### RECORDS TO PROCESS

§

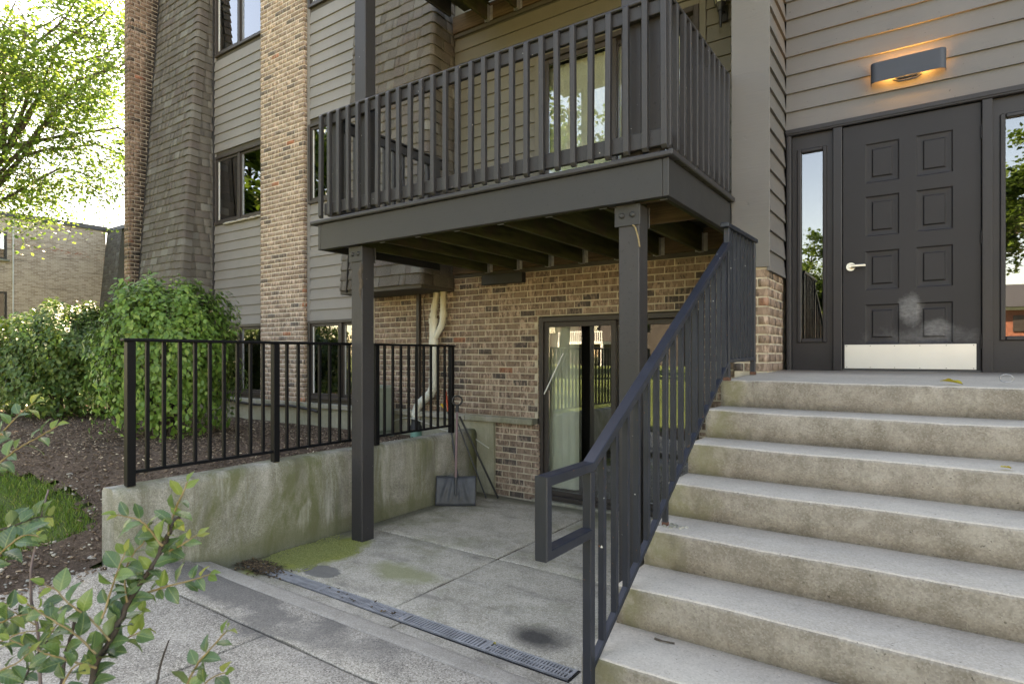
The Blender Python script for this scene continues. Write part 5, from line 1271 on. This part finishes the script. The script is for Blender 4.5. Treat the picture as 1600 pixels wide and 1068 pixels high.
# the block's middle part closing the court
m = MB(); m.box(-36, -20, 14.4, 22, 0, 8.2); m.build('inner_wall', M['interior'], fw)
rg = random.Random(12); items = []
for i in range(48):
    z = 1.0 + .15 * i; y = 13.3 + .09 * (z - 1); x = -35.95
    while x < -34.2:
        w = rg.uniform(.2, .45); b = min(x + w - .01, -34.2); items.append(xform((x, y + .02, z), (-.09, 0, 0), (max(.03, b - x), .03, .165))); x += w
v, fcs = brick_template(.04, 3); put('shingle_field', stamp('shingle_field', v, fcs, np.array(items), M['shingle']), fw, kind='stuff')
m = MB(); m.hexa([(-36, 13.31, 1), (-34.2, 13.31, 1), (-34.2, 14.4, 1), (-36, 14.4, 1), (-36, 13.98, 8.2), (-34.2, 13.98, 8.2), (-34.2, 14.4, 8.2), (-36, 14.4, 8.2)]); m.build('shingle_slope', M['shingle'], fw)
so = MB().box(-34.2, -30, 14.2, 14.39, .8, 8.2).build('siding_wall', M['siding_bay'], fw); WORLD[so.name] = Vector((0, 0, 0))
siding_run((-34.2, 14.2), 0, 4.2, .9, 8.1, .2, 'siding_bay', so, [(.25, 1.85, 3.5, 4.8), (.25, 1.85, 6.3, 7.6)])
for z0 in (3.5, 6.3):
    m = MB(); frame_boxes(m, -33.95, -32.35, 14.12, 14.2, z0, z0 + 1.3, .08); o = m.build('window', M['winframe'], fw); WORLD[o.name] = Vector((0, 0, 0)); MB().box(-33.9, -32.4, 14.17, 14.19, z0 + .05, z0 + 1.25).build('pane', M['glass'], o)
m = MB(); m.box(-30, -20, 14.2, 14.39, .4, 8.2); m.build('brick_wall', M['wing'], fw); MB().box(-36, -20, 13.9, 22, 8.2, 8.4).build('roof_edge', M['roofedge'], fw)

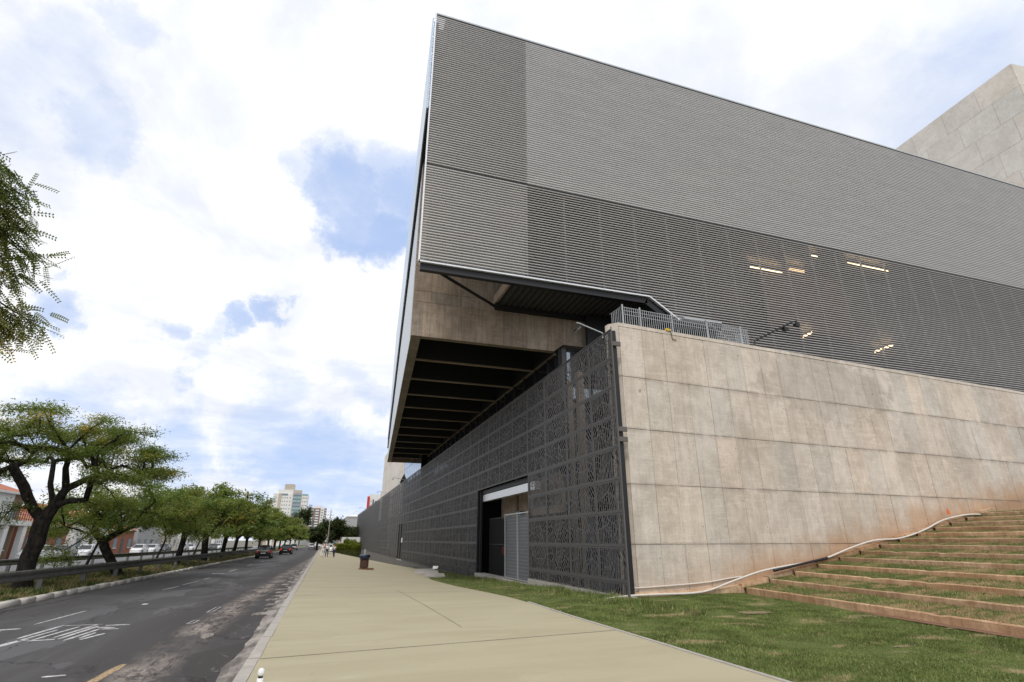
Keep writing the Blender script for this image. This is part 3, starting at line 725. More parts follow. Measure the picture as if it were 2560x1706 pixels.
# far opaque backing & plinth following the falling pavement
b = MB()
ys = yr(34.6, 180, 6)
for a, e in zip(ys[:-1], ys[1:]): b.prism([(SX - .005, a, -4), (SX - .005, e, -4), (SX - .005, e, -.64), (SX - .005, a, -.64)], (.35, 0, 0))
b.build('plinth', 'plinth', screen)
MB().box(SX + .25, SX + .35, 93, 180.1, -3, ZT - .02).build('backing', 'plinth', screen)
MB().box(SX - .005, SX + .35, 180.0, 180.35, -4, ZT + .02).build('end_wall', 'plinth', screen)
MB().box(SX - .06, SX + .3, 16.0, 25.0, -.5, .02).build('plinth', 'kerb', screen)
MB().box(SX - .08, SX + .5, 25.0, 34.6, -1.0, -.22).build('plinth', 'kerb', screen)
# door leaf in the small opening, with notice
MB().box(SX + .12, SX + .18, 70.3, 75.0, -.6, 3.6).build('door_leaf', 'black', screen)
MB().box(SX + .02, SX + .3, 70.28, 70.36, -.62, 3.62).build('door_frame', 'galv', screen)
MB().box(SX - .02, SX + .3, 70.2, 75.1, -.72, -.62).build('door_sill', 'kerb', screen)
MB().box(SX - .03, SX + .02, 70.4, 71.3, 1.35, 1.9).build('notice', 'white', screen)
# interior behind the screen
inner = empty('service_building', (13, 30, 0), 'dark service rooms behind the perforated screen', 'building')
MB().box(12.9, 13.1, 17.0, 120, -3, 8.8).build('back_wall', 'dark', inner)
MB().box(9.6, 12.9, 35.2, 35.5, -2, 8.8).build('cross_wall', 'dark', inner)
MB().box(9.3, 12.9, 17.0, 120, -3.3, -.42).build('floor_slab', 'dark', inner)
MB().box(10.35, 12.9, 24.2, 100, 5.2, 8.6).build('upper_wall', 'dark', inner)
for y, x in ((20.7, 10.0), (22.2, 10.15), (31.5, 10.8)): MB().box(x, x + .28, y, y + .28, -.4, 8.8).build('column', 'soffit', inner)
MB().box(9.45, 9.75, 24.95, 34.6, 3.98, 4.38).build('door_beam', M['trim'], inner)
MB().box(9.4, 9.7, 24.95, 34.6, 4.42, 4.66).build('roller_housing', 'black', inner)
MB().box(10.9, 11.1, 25, 35, 2.95, 4.9).build('lintel', 'conc', inner)
MB().box(10.85, 10.89, 25, 28.9, 3.35, 3.95).build('dark_window', 'black', inner)
MB().box(10.2, 10.5, 29.2, 29.75, -.4, 3.2).build('side_panel', mat('bluish_steel', (.05, .055, .075), .5), inner)
tarp = MB()
tarp.add([(10.1 + .1 * math.sin(i * 1.3 + j), 16.9 + .55 * i, .0 + 2.6 * j / 5 + .15 * math.sin(i)) for i in range(8) for j in range(6)], [(i * 6 + j, i * 6 + j + 1, i * 6 + j + 7, i * 6 + j + 6) for i in range(7) for j in range(5)])
tag(tarp.build('tarpaulin', mat('dull_blue_tarp', (.02, .032, .07), .5), smooth=True), 'dull blue tarpaulin hanging behind the near end of the screen', 'tarpaulin')
# gate: black bar leaf and light steel mesh leaves
gate = empty('vehicle_gate', (9.5, 30, -.4), 'opening with black barred gate in the perforated screen', 'gate')
MB().box(9.3, 9.42, 34.3, 34.55, -.5, 4.66).build('gate_post', 'black', gate)
g0 = MB().box(0, .02, 0, .02, -.3, 2.95).build('gate_bar', mat('gate_black', (.03, .03, .032), .5), gate, local=True); g0.location = Vector((9.9, 29.9, 0)) - gate.location
for i in range(1, 36): inst(g0, 'gate_bar', (9.9, 29.9 + i * .125, 0), gate)
for z in (-.28, 1.4, 2.9): MB().box(9.89, 9.93, 29.85, 34.4, z, z + .05).build('gate_crossbar', 'black', gate)
mesh_gate = empty('mesh_gate', (9.25, 27, -.2), 'tall light steel mesh gate standing right of the barred opening', 'gate')
YG = [25.15, 26.9, 28.95]
for a, e in ((25.12, 28.98),):
    for z in (-.18, 2.92): MB().box(9.22, 9.27, a, e, z, z + .06).build('gate_frame', 'galv', mesh_gate)
for y in YG: MB().box(9.21, 9.28, y - .03, y + .03, -.2, 3.0).build('gate_upright', 'galv', mesh_gate)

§

### WHAT YOU ARE ASKED TO DO
Repeat the entries exactly. Pictures are excluded from the copy.

### TASK SOLUTION
The Blender Python script for this scene continues. Write part 5, from line 1271 on. This part finishes the script. The script is for Blender 4.5. Treat the picture as 1600 pixels wide and 1068 pixels high.
# the block's middle part closing the court
m = MB(); m.box(-36, -20, 14.4, 22, 0, 8.2); m.build('inner_wall', M['interior'], fw)
rg = random.Random(12); items = []
for i in range(48):
    z = 1.0 + .15 * i; y = 13.3 + .09 * (z - 1); x = -35.95
    while x < -34.2:
        w = rg.uniform(.2, .45); b = min(x + w - .01, -34.2); items.append(xform((x, y + .02, z), (-.09, 0, 0), (max(.03, b - x), .03, .165))); x += w
v, fcs = brick_template(.04, 3); put('shingle_field', stamp('shingle_field', v, fcs, np.array(items), M['shingle']), fw, kind='stuff')
m = MB(); m.hexa([(-36, 13.31, 1), (-34.2, 13.31, 1), (-34.2, 14.4, 1), (-36, 14.4, 1), (-36, 13.98, 8.2), (-34.2, 13.98, 8.2), (-34.2, 14.4, 8.2), (-36, 14.4, 8.2)]); m.build('shingle_slope', M['shingle'], fw)
so = MB().box(-34.2, -30, 14.2, 14.39, .8, 8.2).build('siding_wall', M['siding_bay'], fw); WORLD[so.name] = Vector((0, 0, 0))
siding_run((-34.2, 14.2), 0, 4.2, .9, 8.1, .2, 'siding_bay', so, [(.25, 1.85, 3.5, 4.8), (.25, 1.85, 6.3, 7.6)])
for z0 in (3.5, 6.3):
    m = MB(); frame_boxes(m, -33.95, -32.35, 14.12, 14.2, z0, z0 + 1.3, .08); o = m.build('window', M['winframe'], fw); WORLD[o.name] = Vector((0, 0, 0)); MB().box(-33.9, -32.4, 14.17, 14.19, z0 + .05, z0 + 1.25).build('pane', M['glass'], o)
m = MB(); m.box(-30, -20, 14.2, 14.39, .4, 8.2); m.build('brick_wall', M['wing'], fw); MB().box(-36, -20, 13.9, 22, 8.2, 8.4).build('roof_edge', M['roofedge'], fw)

Keep writing the Blender script for this image. This is part 3, starting at line 725. More parts follow. Measure the picture as if it were 2560x1706 pixels.
# far opaque backing & plinth following the falling pavement
b = MB()
ys = yr(34.6, 180, 6)
for a, e in zip(ys[:-1], ys[1:]): b.prism([(SX - .005, a, -4), (SX - .005, e, -4), (SX - .005, e, -.64), (SX - .005, a, -.64)], (.35, 0, 0))
b.build('plinth', 'plinth', screen)
MB().box(SX + .25, SX + .35, 93, 180.1, -3, ZT - .02).build('backing', 'plinth', screen)
MB().box(SX - .005, SX + .35, 180.0, 180.35, -4, ZT + .02).build('end_wall', 'plinth', screen)
MB().box(SX - .06, SX + .3, 16.0, 25.0, -.5, .02).build('plinth', 'kerb', screen)
MB().box(SX - .08, SX + .5, 25.0, 34.6, -1.0, -.22).build('plinth', 'kerb', screen)
# door leaf in the small opening, with notice
MB().box(SX + .12, SX + .18, 70.3, 75.0, -.6, 3.6).build('door_leaf', 'black', screen)
MB().box(SX + .02, SX + .3, 70.28, 70.36, -.62, 3.62).build('door_frame', 'galv', screen)
MB().box(SX - .02, SX + .3, 70.2, 75.1, -.72, -.62).build('door_sill', 'kerb', screen)
MB().box(SX - .03, SX + .02, 70.4, 71.3, 1.35, 1.9).build('notice', 'white', screen)
# interior behind the screen
inner = empty('service_building', (13, 30, 0), 'dark service rooms behind the perforated screen', 'building')
MB().box(12.9, 13.1, 17.0, 120, -3, 8.8).build('back_wall', 'dark', inner)
MB().box(9.6, 12.9, 35.2, 35.5, -2, 8.8).build('cross_wall', 'dark', inner)
MB().box(9.3, 12.9, 17.0, 120, -3.3, -.42).build('floor_slab', 'dark', inner)
MB().box(10.35, 12.9, 24.2, 100, 5.2, 8.6).build('upper_wall', 'dark', inner)
for y, x in ((20.7, 10.0), (22.2, 10.15), (31.5, 10.8)): MB().box(x, x + .28, y, y + .28, -.4, 8.8).build('column', 'soffit', inner)
MB().box(9.45, 9.75, 24.95, 34.6, 3.98, 4.38).build('door_beam', M['trim'], inner)
MB().box(9.4, 9.7, 24.95, 34.6, 4.42, 4.66).build('roller_housing', 'black', inner)
MB().box(10.9, 11.1, 25, 35, 2.95, 4.9).build('lintel', 'conc', inner)
MB().box(10.85, 10.89, 25, 28.9, 3.35, 3.95).build('dark_window', 'black', inner)
MB().box(10.2, 10.5, 29.2, 29.75, -.4, 3.2).build('side_panel', mat('bluish_steel', (.05, .055, .075), .5), inner)
tarp = MB()
tarp.add([(10.1 + .1 * math.sin(i * 1.3 + j), 16.9 + .55 * i, .0 + 2.6 * j / 5 + .15 * math.sin(i)) for i in range(8) for j in range(6)], [(i * 6 + j, i * 6 + j + 1, i * 6 + j + 7, i * 6 + j + 6) for i in range(7) for j in range(5)])
tag(tarp.build('tarpaulin', mat('dull_blue_tarp', (.02, .032, .07), .5), smooth=True), 'dull blue tarpaulin hanging behind the near end of the screen', 'tarpaulin')
# gate: black bar leaf and light steel mesh leaves
gate = empty('vehicle_gate', (9.5, 30, -.4), 'opening with black barred gate in the perforated screen', 'gate')
MB().box(9.3, 9.42, 34.3, 34.55, -.5, 4.66).build('gate_post', 'black', gate)
g0 = MB().box(0, .02, 0, .02, -.3, 2.95).build('gate_bar', mat('gate_black', (.03, .03, .032), .5), gate, local=True); g0.location = Vector((9.9, 29.9, 0)) - gate.location
for i in range(1, 36): inst(g0, 'gate_bar', (9.9, 29.9 + i * .125, 0), gate)
for z in (-.28, 1.4, 2.9): MB().box(9.89, 9.93, 29.85, 34.4, z, z + .05).build('gate_crossbar', 'black', gate)
mesh_gate = empty('mesh_gate', (9.25, 27, -.2), 'tall light steel mesh gate standing right of the barred opening', 'gate')
YG = [25.15, 26.9, 28.95]
for a, e in ((25.12, 28.98),):
    for z in (-.18, 2.92): MB().box(9.22, 9.27, a, e, z, z + .06).build('gate_frame', 'galv', mesh_gate)
for y in YG: MB().box(9.21, 9.28, y - .03, y + .03, -.2, 3.0).build('gate_upright', 'galv', mesh_gate)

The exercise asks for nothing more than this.